# Given task:
Wherever the string "from" appears, copy the whole line.
------------------------------------
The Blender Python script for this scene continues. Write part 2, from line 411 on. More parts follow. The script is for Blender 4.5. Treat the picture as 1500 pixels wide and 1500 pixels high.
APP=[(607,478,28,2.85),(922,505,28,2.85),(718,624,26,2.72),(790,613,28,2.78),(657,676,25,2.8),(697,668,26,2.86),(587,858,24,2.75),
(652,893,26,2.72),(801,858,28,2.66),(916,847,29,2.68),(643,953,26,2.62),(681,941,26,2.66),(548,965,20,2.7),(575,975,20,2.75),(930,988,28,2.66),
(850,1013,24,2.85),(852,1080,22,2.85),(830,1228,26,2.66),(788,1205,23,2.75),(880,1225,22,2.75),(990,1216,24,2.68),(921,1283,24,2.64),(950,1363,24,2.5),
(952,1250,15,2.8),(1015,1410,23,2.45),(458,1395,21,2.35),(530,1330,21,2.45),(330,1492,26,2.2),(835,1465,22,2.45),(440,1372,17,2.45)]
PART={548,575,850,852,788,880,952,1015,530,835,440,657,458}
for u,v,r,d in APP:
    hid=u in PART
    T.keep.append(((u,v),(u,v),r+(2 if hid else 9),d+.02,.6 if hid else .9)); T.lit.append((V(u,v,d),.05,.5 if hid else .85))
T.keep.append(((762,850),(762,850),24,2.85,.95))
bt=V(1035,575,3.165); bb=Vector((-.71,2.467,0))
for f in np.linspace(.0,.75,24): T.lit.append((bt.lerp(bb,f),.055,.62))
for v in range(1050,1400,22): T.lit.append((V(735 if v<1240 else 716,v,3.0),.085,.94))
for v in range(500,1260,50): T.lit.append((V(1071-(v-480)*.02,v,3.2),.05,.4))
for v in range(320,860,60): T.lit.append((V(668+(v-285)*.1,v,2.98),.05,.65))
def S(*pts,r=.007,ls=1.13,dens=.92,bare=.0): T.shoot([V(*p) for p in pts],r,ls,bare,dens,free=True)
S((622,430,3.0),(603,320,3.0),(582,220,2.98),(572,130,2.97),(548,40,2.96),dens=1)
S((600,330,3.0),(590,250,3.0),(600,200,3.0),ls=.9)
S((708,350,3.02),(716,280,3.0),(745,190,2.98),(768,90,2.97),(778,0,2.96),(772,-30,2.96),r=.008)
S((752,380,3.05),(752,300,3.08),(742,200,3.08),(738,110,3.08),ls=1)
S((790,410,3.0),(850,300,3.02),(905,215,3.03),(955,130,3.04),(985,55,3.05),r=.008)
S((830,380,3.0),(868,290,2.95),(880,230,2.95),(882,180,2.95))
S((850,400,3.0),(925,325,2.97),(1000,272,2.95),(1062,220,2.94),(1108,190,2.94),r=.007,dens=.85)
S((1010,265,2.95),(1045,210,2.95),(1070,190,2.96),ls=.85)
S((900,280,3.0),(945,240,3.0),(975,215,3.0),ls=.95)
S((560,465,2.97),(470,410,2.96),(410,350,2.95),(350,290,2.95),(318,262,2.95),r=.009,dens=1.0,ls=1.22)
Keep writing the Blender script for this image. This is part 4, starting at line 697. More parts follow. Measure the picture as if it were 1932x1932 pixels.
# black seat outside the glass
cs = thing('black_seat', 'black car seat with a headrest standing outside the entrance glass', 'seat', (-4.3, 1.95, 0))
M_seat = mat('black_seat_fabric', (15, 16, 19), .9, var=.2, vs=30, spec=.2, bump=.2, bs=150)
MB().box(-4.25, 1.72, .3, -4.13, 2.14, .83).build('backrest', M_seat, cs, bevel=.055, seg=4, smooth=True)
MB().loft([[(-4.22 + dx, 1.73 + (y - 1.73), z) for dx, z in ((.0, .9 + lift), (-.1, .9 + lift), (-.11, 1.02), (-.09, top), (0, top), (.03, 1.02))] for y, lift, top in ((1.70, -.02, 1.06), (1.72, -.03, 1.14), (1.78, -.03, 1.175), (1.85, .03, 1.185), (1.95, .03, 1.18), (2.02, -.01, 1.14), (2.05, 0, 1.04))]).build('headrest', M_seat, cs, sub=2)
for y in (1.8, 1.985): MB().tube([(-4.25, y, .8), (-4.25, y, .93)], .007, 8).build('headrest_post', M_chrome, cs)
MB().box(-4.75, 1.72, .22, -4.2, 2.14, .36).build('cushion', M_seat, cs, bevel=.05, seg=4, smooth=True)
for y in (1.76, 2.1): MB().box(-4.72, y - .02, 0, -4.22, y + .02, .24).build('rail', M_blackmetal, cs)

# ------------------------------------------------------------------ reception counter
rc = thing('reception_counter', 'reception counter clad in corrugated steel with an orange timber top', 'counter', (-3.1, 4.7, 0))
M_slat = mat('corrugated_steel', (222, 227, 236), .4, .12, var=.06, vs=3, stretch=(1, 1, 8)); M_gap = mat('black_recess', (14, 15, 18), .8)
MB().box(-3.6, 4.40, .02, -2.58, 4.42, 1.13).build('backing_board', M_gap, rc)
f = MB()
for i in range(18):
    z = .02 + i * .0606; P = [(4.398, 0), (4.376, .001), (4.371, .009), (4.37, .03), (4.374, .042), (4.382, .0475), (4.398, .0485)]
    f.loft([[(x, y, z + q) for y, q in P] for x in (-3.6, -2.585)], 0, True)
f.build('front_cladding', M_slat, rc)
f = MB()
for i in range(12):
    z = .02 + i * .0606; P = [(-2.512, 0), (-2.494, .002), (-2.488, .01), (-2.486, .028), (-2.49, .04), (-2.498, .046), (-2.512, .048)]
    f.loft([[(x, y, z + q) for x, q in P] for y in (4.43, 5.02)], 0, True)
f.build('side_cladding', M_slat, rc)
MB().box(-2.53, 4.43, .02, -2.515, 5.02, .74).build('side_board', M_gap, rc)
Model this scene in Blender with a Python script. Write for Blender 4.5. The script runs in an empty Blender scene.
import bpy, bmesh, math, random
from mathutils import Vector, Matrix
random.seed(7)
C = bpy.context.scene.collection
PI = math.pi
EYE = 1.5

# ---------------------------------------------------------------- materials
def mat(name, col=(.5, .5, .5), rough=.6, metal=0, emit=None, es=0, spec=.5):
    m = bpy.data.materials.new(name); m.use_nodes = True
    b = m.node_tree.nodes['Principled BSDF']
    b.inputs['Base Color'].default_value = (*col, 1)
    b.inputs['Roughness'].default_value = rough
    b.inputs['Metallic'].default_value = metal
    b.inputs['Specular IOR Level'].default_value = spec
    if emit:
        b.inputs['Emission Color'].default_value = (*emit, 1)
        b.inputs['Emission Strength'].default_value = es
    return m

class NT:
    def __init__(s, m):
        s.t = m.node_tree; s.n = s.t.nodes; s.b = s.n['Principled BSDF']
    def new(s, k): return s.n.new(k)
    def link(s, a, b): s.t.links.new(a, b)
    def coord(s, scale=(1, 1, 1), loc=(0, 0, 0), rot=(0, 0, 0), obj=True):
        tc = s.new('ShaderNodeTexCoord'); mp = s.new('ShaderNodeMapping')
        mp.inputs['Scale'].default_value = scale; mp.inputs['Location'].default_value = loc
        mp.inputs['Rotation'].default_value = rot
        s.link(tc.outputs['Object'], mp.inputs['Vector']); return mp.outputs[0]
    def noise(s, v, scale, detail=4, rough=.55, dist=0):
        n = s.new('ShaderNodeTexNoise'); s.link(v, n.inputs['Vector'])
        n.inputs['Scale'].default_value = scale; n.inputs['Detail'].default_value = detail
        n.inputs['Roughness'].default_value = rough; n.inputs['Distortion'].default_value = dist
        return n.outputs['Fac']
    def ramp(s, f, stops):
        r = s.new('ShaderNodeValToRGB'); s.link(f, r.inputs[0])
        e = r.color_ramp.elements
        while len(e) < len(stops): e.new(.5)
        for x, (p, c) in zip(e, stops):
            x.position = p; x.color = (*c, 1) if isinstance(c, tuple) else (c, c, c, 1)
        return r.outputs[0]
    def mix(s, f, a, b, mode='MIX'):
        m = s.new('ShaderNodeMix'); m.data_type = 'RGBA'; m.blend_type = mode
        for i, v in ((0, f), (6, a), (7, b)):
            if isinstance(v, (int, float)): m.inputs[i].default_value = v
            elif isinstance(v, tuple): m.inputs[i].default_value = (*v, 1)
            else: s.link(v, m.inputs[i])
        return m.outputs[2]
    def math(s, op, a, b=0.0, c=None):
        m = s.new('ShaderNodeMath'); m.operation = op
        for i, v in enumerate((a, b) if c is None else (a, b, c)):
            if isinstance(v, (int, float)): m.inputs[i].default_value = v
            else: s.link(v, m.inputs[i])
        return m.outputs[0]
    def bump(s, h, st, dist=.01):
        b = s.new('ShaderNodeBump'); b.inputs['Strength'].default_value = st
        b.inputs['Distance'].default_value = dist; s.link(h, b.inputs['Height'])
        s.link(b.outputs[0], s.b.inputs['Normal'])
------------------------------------
# Output for this task:
The Blender Python script for this scene continues. Write part 2, from line 411 on. More parts follow. The script is for Blender 4.5. Treat the picture as 1500 pixels wide and 1500 pixels high.
from mathutils import Vector, Matrix